MD developer seeking US powerplant partners

Swedish membrane distillation (MD) manufacturer Scarab AB is seeking US powerplant operators to allow it to demonstrate the technology’s ability to convert waste streams to feedwater using waste heat from turbines and engines.

This follows a report by the US Electrical Power Research Institute in June 2009, which picked out membrane distillation, “advanced” reverse osmosis (RO) and capacitive deionization (CD) as desalination technologies worthy of development by the electrical power industry.

The report, Program on Technology Innovation: Electric Efficiency Through Water Supply Technologies–A Roadmap, says about MD, “There are synergies between MD systems and renewable energy initiatives. The technology is ideally suited to take advantage of low grade heat available via solar energy collectors. The relatively low electrical energy required for operations could also be provided by photovoltaic arrays. Since many regions in the US with limited water resources have abundant solar energy potential, MD systems could be a natural fit for future water projects”.

However, the report observes that the volume of source water pumped is relatively high compared with the net volume of treated water. “Improving the vapor flux across the membrane would increase the volume of vapor diffused through the membrane on each pass of the feed water. This would reduce the recirculation rate of the feed water and save on pumping energy,” it says.

About Scarab, the report, prepared by Global Energy Partners LLC of Layfayette, California, says, “Scarab has multiple subsidiaries that are developing and marketing various products based upon the MD process. This includes small personal water purification products as well as ventures to develop solar-powered seawater desalination plants.”

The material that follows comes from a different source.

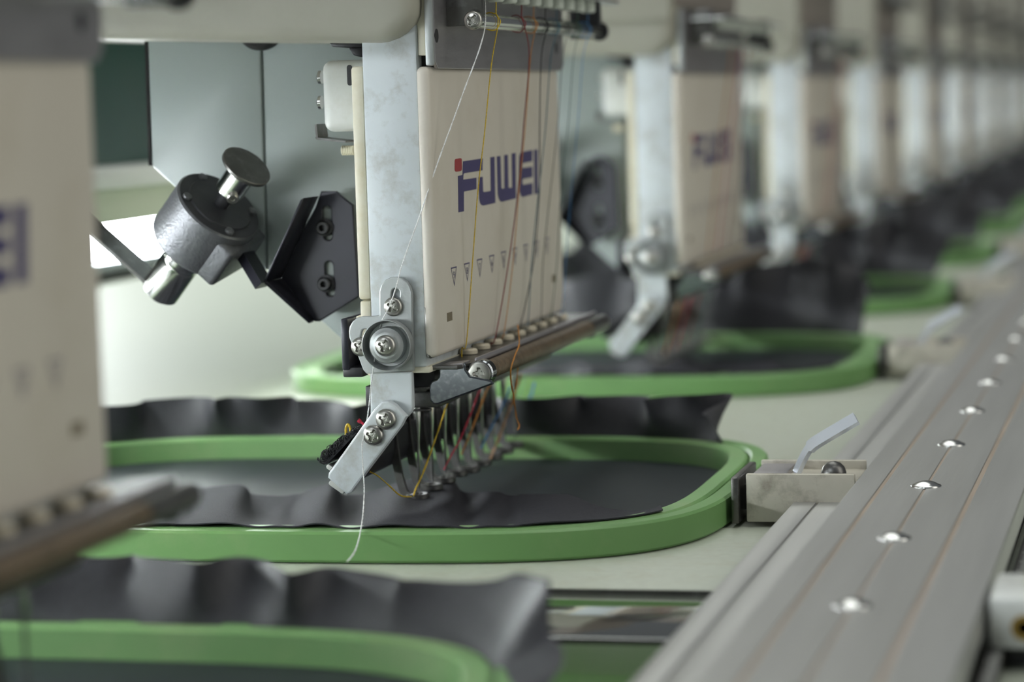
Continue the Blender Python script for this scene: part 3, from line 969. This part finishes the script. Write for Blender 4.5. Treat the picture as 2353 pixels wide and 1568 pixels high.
hn = {0: 'at the bottom left corner, nearest the camera', 1: 'under the sharp embroidery head', 2: 'under the first blurred head behind the sharp one',
      3: 'under the second head behind the sharp one', 4: 'under the third head behind the sharp one', 5: 'under the fourth head behind the sharp one',
      6: 'under the fifth head behind the sharp one', 7: 'under the sixth head behind the sharp one', 8: 'under the seventh head behind the sharp one', 9: 'under the eighth head behind the sharp one'}
lev_path = None
HOFF = {0: -.272, 1: 0.0}
for k in range(2, 10): HOFF[k] = D * (k - 1)
for k in range(10):
    T = Matrix.Translation((0, HOFF[k], 0))
    hp = root('embroidery_hoop', (HC.x, HC.y + HOFF[k], 0), 'green plastic embroidery hoop ' + hn[k], 'embroidery hoop', 'green embroidery hoops')
    obj('outer_ring', OUTER, None, hp, T)
    obj('inner_ring', INNER, None, hp, T)
    fb = root('hooped_fabric', (HC.x, HC.y + HOFF[k], 0), 'charcoal ruffled fabric in the hoop ' + hn[k], 'fabric', 'charcoal fabrics in the hoops')
    obj('flat_cloth', FLAT, None, fb, T)
    obj('front_flap', FR[0 if k == 1 else 1], None, fb, T)
    obj('rear_ruffle', BR[k if k < 2 else 2 + k % 2], None, fb, T)

# hoop clamps hooked on the rail
CL = {}
cl = root('hoop_clamp', (-.086, .628, .0), '', 'hoop clamp', 'hoop clamps on the rail')
obj('clamp_body', MB().box(-.0975, -.0722, .6155, .6172, .0012, .0125, .0004).box(-.0975, -.0722, .6395, .6410, .0012, .0125, .0004).box(-.0960, -.0722, .6165, .6400, .0088, .0104, .0003), 'clamp', cl)
obj('hook_plate', MB().box(-.1008, -.0990, .6140, .6420, .0010, .0118, .0004).box(-.0992, -.0960, .6230, .6330, .003, .009, .0003), 'dsteel', cl)
obj('top_plate', MB().box(-.0968, -.0890, .6178, .6388, .0104, .0118, .0003), 'steel', cl)
lvp = [at(1830, 1090, 1, .6270), at(1838, 1070, 1, .6270), at(1852, 1042, 1, .6270), at(1864, 1026, 1, .6270), at(1880, 1014, 1, .6270), at(1920, 990, 1, .6270), at(1968, 962, 1, .6270)]
obj('lever', MB().strip(spline(lvp, 5), (-.4, .6, .6), [.0020] * 14 + [.0030] * 17, .0013), 'lever', cl)
c = at(1927, 1080, 2, .0104)
obj('dome_nut', MB().lathe([(.0030, 0), (.0030, .0008), (.0026, .0020), (.0016, .0030), (.0004, .0034)], 24, Matrix.Translation((c.x, .6285, .0104))), 'dsteel', cl)
index_children()
for k in range(1, 10):
    r = cl if k == 1 else copy_tree(cl)
    r.location.y = .628 + HOFF[k]
    r['label'] = ('stained metal clamp with raised silver lever, ' if k == 1 else 'blurred metal lever clamp ') + 'holding the hoop ' + hn[k]

# ------------------------------------------------------------------ rail
R = root('frame_rail', (-.06, 2.5, 0), 'long flat aluminium frame rail with domed screws at the right', 'rail')
Y0, Y1 = -.4, 6.8
seg = []
gro = [(-.0645, .00045), (-.0546, .00028), (-.0437, .00055)]
xs = [-.071]
for g, w in gro: xs += [g - w, g + w]
xs.append(-.033)
rm = MB()
rm.box(-.071, -.033, Y0, Y1, .0060, .01155)
for i in range(0, len(xs), 2):
    rm.box(xs[i], xs[i + 1], Y0, Y1, .0112, .0120, .00012, 1)
obj('top_plate', rm, 'alu', R)
for g, w in gro:
    obj('groove', MB().box(g - w * .98, g + w * .98, Y0, Y1, .0115, .01172), 'groove', R)
obj('lower_flange', MB().box(-.0864, -.0812, Y0, Y1, .0022, .0060, .0002).box(-.0806, -.0712, Y0, Y1, .0022, .0060, .0002).box(-.0864, -.0712, Y0, Y1, .0021, .0055), 'alu', R)
obj('rail_foot', MB().box(-.0700, -.0345, Y0, Y1, .0004, .0061), 'black', R)
for i in range(-3, 40):
    obj('rail_screw', SCREW_RAIL, None, R, frame((-.0546, .6007 + .0711 * i, .0119), (0, 0, 1)))
# scale strip beside the rail, blocks at the right edge
s = root('scale_strip', (-.031, .7, 0), 'narrow dark strip with fine tick marks along the rail, right edge', 'scale')
obj('strip_base', MB().box(-.0326, -.0296, .2, 2.4, .0002, .0030, .0002), 'dsteel', s)
tk = MB()
for i in range(420):
    y = .38 + i * .0022
    tk.box(-.0312 if i % 5 else -.0318, -.0298, y, y + .0005, .0030, .00308)
obj('tick_marks', tk.mesh('tick_marks', 0), 'whitebox', s)
b = root('plastic_block', (-.02, .478, 0), 'white plastic block with a brass bush at the lower right edge', 'block')
obj('block_body', MB().box(-.0320, -.004, .4660, .4900, .0032, .0125, .0010), 'whitebox', b)
obj('bush', MB().lathe([(.0022, -.0002), (.0022, .0006), (.0012, .0006), (.0012, .0002)], 24, frame((-.0260, .4662, .0072), (0, -1, 0))), 'brass', b)
obj('block_foot', MB().box(-.0290, -.008, .4700, .4880, 0, .0034), 'black', b)

# ------------------------------------------------------------------ threads
def tmat(name, col):
    m = mat(name, col, .55, 0, .25, 2500)
    return m


TM = {}
for n_, c_ in dict(white=(.80, .82, .82), yellow=(.72, .50, .03), dred=(.22, .02, .025), orange=(.55, .23, .04), black=(.01, .01, .012), teal=(.03, .13, .19),
                   grey=(.09, .10, .09), green=(.04, .11, .07), blue=(.05, .20, .45), red=(.55, .02, .06), brown=(.38, .22, .10), ultra=(.03, .06, .42), lime=(.22, .45, .08)).items():
    TM[n_] = tmat('thread_' + n_, c_)


def thread(P, col, r, label, n=8, grp='sewing threads on the sharp head'):
    o = obj('thread', MB().tube(spline(P, n), r, 8).mesh('thread', 80), TM[col])
    return tag(o, label, 'thread', grp)


def twisted(P, r, n=10):
    """two plies wound round each other"""
    C = spline(P, n); mb = MB()
    L = 0; A = []; B = []
    for i, p in enumerate(C):
        if i: L += (p - C[i - 1]).length
        tg = (C[min(i + 1, len(C) - 1)] - C[max(i - 1, 0)]).normalized()
        u = tg.cross(Vector((0, 1, .1))).normalized(); w = tg.cross(u)
        a = 2 * math.pi * L / .0011
        d = u * math.cos(a) + w * math.sin(a)
        A.append(p + d * r * .45); B.append(p - d * r * .45)
    return mb.tube(A, r * .62, 6).tube(B, r * .62, 6)


def over_rod(i, px_top, py_top):
    """from an upper eyelet, once round the rod"""
    y = .6185 + .0128 * i
    P = [Vector((-.1545, y, UPZ - .002)), Vector((RX + .0016, y, RZ + .0030))]
    return P, y


def panel_thread(col, px_list, i, r, label, extra=None):
    # upper eyelet -> loop round the rod -> down the cover -> lower eyelet
    y = .6185 + .0128 * i
    P = [Vector((-.1545, y, .1300)), Vector((-.1545, y, UPZ - .003))]
    for a in (60, 0, -70, -150, -230, -290, -360):
        q = math.radians(a)
        P.append(Vector((RX + .0021 * math.cos(q), y - (60 - a) * .000006, RZ + .0021 * math.sin(q))))
    n = len(px_list)
    for j, (px, py) in enumerate(px_list):
        xx = (RX + .0019) + (-.1632 - (RX + .0019)) * ((j + 1) / n)
        P.append(at(px, py, 0, xx))
    P.append(P[-1] + Vector((-.0013, .0003, -.0016)))
    P.append(P[-1] + Vector((0, .0002, -.006)))
    o = obj('thread', MB().tube(spline(P, 6), r, 6).mesh('thread', 80), TM[col])
    tag(o, label, 'thread', 'sewing threads on the sharp head')


panel_thread('yellow', [(1129, 150), (1113, 310), (1099, 430), (1086, 600), (1072, 786)], 0, .00015, 'yellow thread running down the cover left of the others')
panel_thread('dred', [(1216, 130), (1204, 280), (1189, 450), (1166, 620), (1138, 776)], 2, .00015, 'dark red thread hanging down across the logo')
panel_thread('orange', [(1219, 130), (1208, 280), (1192, 450), (1177, 620), (1158, 766)], 3, .00012, 'thin orange thread just right of the dark red one')
panel_thread('black', [(1244, 130), (1240, 300), (1240, 430), (1226, 600), (1196, 748)], 4, .00015, 'black thread crossing the right end of the logo')
panel_thread('teal', [(1266, 130), (1253, 300), (1237, 450), (1222, 600), (1213, 745)], 5, .00013, 'teal thread next to the black one')
panel_thread('grey', [(1293, 130), (1282, 280), (1266, 430), (1248, 600), (1243, 738)], 6, .00012, 'grey thread near the right edge of the cover')
panel_thread('green', [(1318, 130), (1306, 280), (1290, 430), (1280, 600), (1266, 728)], 7, .00012, 'dark green thread hanging past the right edge of the cover')
panel_thread('blue', [(1340, 130), (1328, 280), (1312, 450), (1300, 600), (1290, 720)], 8, .00012, 'pale blue blurred thread farthest to the right of the cover')

# white thread down the side of the case, ending in a loose tail
P = [Vector((-.1560, .612, .128)), at(1113, 70, 1, .604), at(1060, 225, 1, .598), at(1000, 390, 1, .592), at(966, 492, 1, .5895), at(925, 605, 1, .5885), at(912, 655, 1, .5882), at(897, 698, 1, .5880), at(888, 718, 1, .5888), at(876, 742, 1, .5892),
     at(866, 790, 1, .5896), at(858, 845, 1, .5885), at(853, 882, 1, .5895), at(848, 932, 1, .5905), at(843, 968, 1, .5905), at(838, 990, 1, .5885), at(835, 1008, 1, .5876), at(832, 1025, 1, .5874), at(834, 1075, 1, .5874), at(837, 1130, 1, .583), at(832, 1200, 1, .566), at(818, 1262, 1, .546), at(797, 1292, 1, .532)]
o = obj('thread', twisted(P, .00017, 14).mesh('thread', 80), TM['white'])
tag(o, 'white twisted thread over the side of the sharp head, loose tail dangling over the hoop', 'thread', 'sewing threads on the sharp head')


def loose(col, lst, X, r, label, tw=True):
    P = [at(px, py, 0, X + dx) for px, py, dx in lst]
    o = obj('thread', (twisted(P, r, 8) if tw else MB().tube(spline(P, 6), r, 6)).mesh('thread', 80), TM[col])
    return tag(o, label, 'thread', 'sewing threads on the sharp head')


loose('yellow', [(1040, 890, .004), (1029, 924, .004), (1005, 995, .003), (975, 1080, .001), (957, 1120, .0003), (950, 1140, 0)], -.1778, .00024, 'yellow twisted thread slanting down to the nearest needle')
loose('yellow', [(945, 1142, 0), (920, 1139, -.001), (895, 1117, -.002), (868, 1094, -.004), (850, 1085, -.006)], -.1778, .00020, 'short yellow thread end going left from the nearest presser foot')
loose('red', [(1110, 880, .004), (1098, 908, .004), (1072, 975, .003), (1052, 1020, .002), (1035, 1050, .001), (1020, 1080, 0)], -.1778, .00024, 'bright red twisted thread slanting to the third needle')
loose('orange', [(1135, 870, .004), (1121, 892, .004), (1100, 945, .003), (1079, 1000, .002), (1060, 1045, 0)], -.1778, .00026, 'orange thread slanting between the middle needles')
loose('blue', [(1172, 890, .004), (1160, 922, .004), (1146, 950, .003), (1134, 972, .002), (1105, 1030, 0)], -.1778, .0003, 'light blue thread among the farther needles')
loose('brown', [(1196, 860, .004), (1183, 905, .004), (1165, 955, .003), (1143, 1015, .002), (1122, 1065, 0)], -.1778, .0004, 'thick tan thread bundle beside the farthest needles')
P = [at(1190, 748, 0, -.1590), at(1193, 790, 0, -.1535), at(1184, 815, 0, -.1533), at(1174, 848, 0, -.1535), at(1174, 875, 0, -.154), at(1181, 920, 0, -.155), at(1187, 960, 0, -.156), at(1193, 978, 0, -.156), at(1190, 988, 0, -.156)]
o = obj('thread', twisted(P, .00022, 8).mesh('thread', 80), TM['orange']); tag(o, 'orange thread draped over the brown roller, knotted end hanging free', 'thread', 'sewing threads on the sharp head')
P = [at(1191, 838, 0, -.1570), at(1186, 880, 0, -.158), at(1178, 930, 0, -.159)]
o = obj('thread', twisted(P, .0002, 8).mesh('thread', 80), TM['orange']); tag(o, 'short orange thread below the brown roller', 'thread', 'sewing threads on the sharp head')
P = [at(1182, 1010, 1, .735), at(1182, 1060, 1, .735), at(1181, 1135, 1, .735)]
o = obj('thread', twisted(P, .0005, 8).mesh('thread', 80), TM['ultra']); tag(o, 'ultramarine thread hanging straight down behind the last needle', 'thread', 'sewing threads on the sharp head')
P = [at(1218, 870, 1, .735), at(1210, 900, 1, .735), at(1196, 950, 1, .735)]
o = obj('thread', twisted(P, .0004, 8).mesh('thread', 80), TM['lime']); tag(o, 'lime green blurred thread right of the needles', 'thread', 'sewing threads on the sharp head')
P = [at(1228, 880, 1, .74), at(1222, 905, 1, .74), at(1212, 925, 1, .74)]
o = obj('thread', twisted(P, .0004, 8).mesh('thread', 80), TM['blue']); tag(o, 'short blue blurred thread right of the lime green one', 'thread', 'sewing threads on the sharp head')
P = [at(795, 1000, 1, .598), at(795, 985, 1, .598), at(799, 976, 1, .598), at(804, 982, 1, .598), at(807, 998, 1, .598)]
o = obj('thread', MB().tube(spline(P, 8), .0003, 8).mesh('thread', 80), TM['yellow']); tag(o, 'small yellow thread loop sticking up from the black hook pad', 'thread', 'sewing threads on the sharp head')
P = [at(842, 984, 1, .598), at(834, 974, 1, .598), at(823, 966, 1, .598)]
o = obj('thread', MB().tube(spline(P, 8), [.0003] * 12 + [.0005] * 5, 8).mesh('thread', 80), TM['red']); tag(o, 'tiny red thread end beside the slanted arm', 'thread', 'sewing threads on the sharp head')
# threads over the next heads, seen as soft coloured streaks
for k in (2, 3):
    for i, cname in enumerate(('orange', 'red', 'dred', 'green')):
        y = .640 + i * .02 + (k - 1) * D
        P = [Vector((-.1535, y, .117)), Vector((-.1590, y - .004, .075)), Vector((-.1625, y - .008, .044))]
        o = obj('thread', MB().tube(spline(P, 5), .00022, 6).mesh('thread', 80), TM[cname])
        tag(o, '%s thread over the cover of the %s head behind the sharp one' % ({'orange': 'orange', 'red': 'bright red', 'dred': 'dark red', 'green': 'green'}[cname], 'first' if k == 2 else 'second'), 'thread', 'threads on the blurred heads')
        P = [Vector((-.172, y - .004, .032)), Vector((-.1745, y - .010, .022)), Vector((-.1775, y - .016, .009))]
        o = obj('thread', MB().tube(spline(P, 5), .0004, 6).mesh('thread', 80), TM[cname])
        tag(o, 'blurred %s thread end at the needles of the %s head behind the sharp one' % ({'orange': 'orange', 'red': 'bright red', 'dred': 'dark red', 'green': 'green'}[cname], 'first' if k == 2 else 'second'), 'thread', 'threads on the blurred heads')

During 2009 Scarab has started the following demonstration projects with proprietary membrane distillation equipment:

1. The Energy department at the Royal Institute of Technology in Stockholm, Sweden, has included an MD module in the polygeneration project Explore Energy for waste heat from power plants.
2. The Bushnak Group in Jeddah, Saudi-Arabia, is testing for concentration of RO brine.
3. The EU-consortium MEDESOL in Carboneras, Spain, is investigating reduction of energy use in solar desalination.
4. Sujana Energy of Hyderabad, India, has started development work for a small POE (Point-of-Use) unit for solar powered drinking water purification.
5. Grameen Shakti of Dhaka, Bangladesh, intends to run four of Scarab’s demos for biogas co-generation of electricity and water in a campaign to remedy widespread poisoning of well water by natural arsenic.

On CD, the report picks out three companies:

  • CDT Systems, Inc. – Addison, TX
  • Campbell Applied Physics – Rancho Murieta, CA
  • ENPAR Technologies, Inc. – Guelph, Ontario, Canada.
  • About the technology, it says the timing is right for potential field assessment projects: “Such projects could be a collaborative effort between electric utilities, water resource organizations, technology manufacturers, and end user facilities. The projects could showcase the field applicability of the technology, provide original data on energy efficiency and water quality, and help subsidize the host facilities’ installation costs,” it concludes.

    On RO, the report says, “The energy efficiency potential of the technology has been well documented and clear paths to pursue for further advancement of the technology have been identified. Opportunities exist for the implementation of best available RO technologies at both new and existing facilities through collaborative demonstration projects.”

    It also points to the benefits of co-siting RO plants with powerplants.